Wednesday, March 11, 2009

Inventories slide for 5 months in a row

WASHINGTON (Reuters) -- U.S. wholesale inventories fell for the fifth consecutive month in January and sales plummeted amid a slump in demand, a government report showed Tuesday.

The Commerce Department said total January wholesale inventories dropped 0.7% compared to a revised 1.5% fall in December, previously reported as a 1.4% decline.

Inventories were depressed by record drops of 4.8% in autos and 3.5% in furniture as companies sharply cut back output to deal with slackening demand as the economy battles a 14-month recession.

0:00/1:46Auto sales continue to slide

Compared to the same period a year ago, inventories rose 1%.

Economists polled by Reuters had expected a 1% drop in January from December. Sales fell 2.9% in January after falling by a revised 3.7% the previous month. December sales were previously reported as 3.6% lower.

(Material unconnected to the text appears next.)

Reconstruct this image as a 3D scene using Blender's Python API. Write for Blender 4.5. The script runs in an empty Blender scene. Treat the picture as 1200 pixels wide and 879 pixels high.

Overall sales were dragged down by a record 6.5% dive in durable goods sales.

Household incomes have been pinched by a combination of rising unemployment and plummeting asset values, causing consumers to shun big-ticket items. The unemployment rate rose to 8.1% in February, the highest level in a quarter of a century.

Falling sales lifted the inventory-to-sales ratio, a measure of how long it would take to sell stocks at the current sales pace, to 1.3 months' worth - the highest since a matching reading in January 2002 - from December's 1.27 months.